Sep 132010
 
 September 13, 2010  Court, Non-U.S., Surveillance, U.S.

Canadian attorney Michael Power has an interesting article about border searches involving electronic devices that compares the Canadian courts to U.S. law.  He writes, in part:

The United States has a formal policy on the subject of laptop border searches readily available; Canada doesn’t. We do, however, have case law. In R. v. Simmons, the Supreme Court of Canada, expressly addressing s. 98 of the Customs Act (the legal provision providing the necessary authority) and ruled on the constitutionality of warrantless customs searches.

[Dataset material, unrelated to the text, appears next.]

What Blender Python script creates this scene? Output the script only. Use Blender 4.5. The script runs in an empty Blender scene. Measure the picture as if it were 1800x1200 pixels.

In relying in part on language found in Hunter v. Southam, the Chief Justice stated quite plainly:

“I accept the proposition advanced by the Crown that the degree of personal privacy reasonably expected at customs is lower than in most other situations. People do not expect to be able to cross international borders free from scrutiny. It is commonly accepted that sovereign states have the right to control both who and what enters their boundaries. For the general welfare of the nation the state is expected to perform this role. … Consequently, travellers seeking to cross national boundaries fully expect to be subject to a screening process. This process will typically require the production of proper identification and travel documentation and involve a search process beginning with completion of a declaration of all goods being brought into the country. Physical searches of luggage and of the person are accepted aspects of the search process where there are grounds for suspecting that a person has made a false declaration and is transporting prohibited goods.”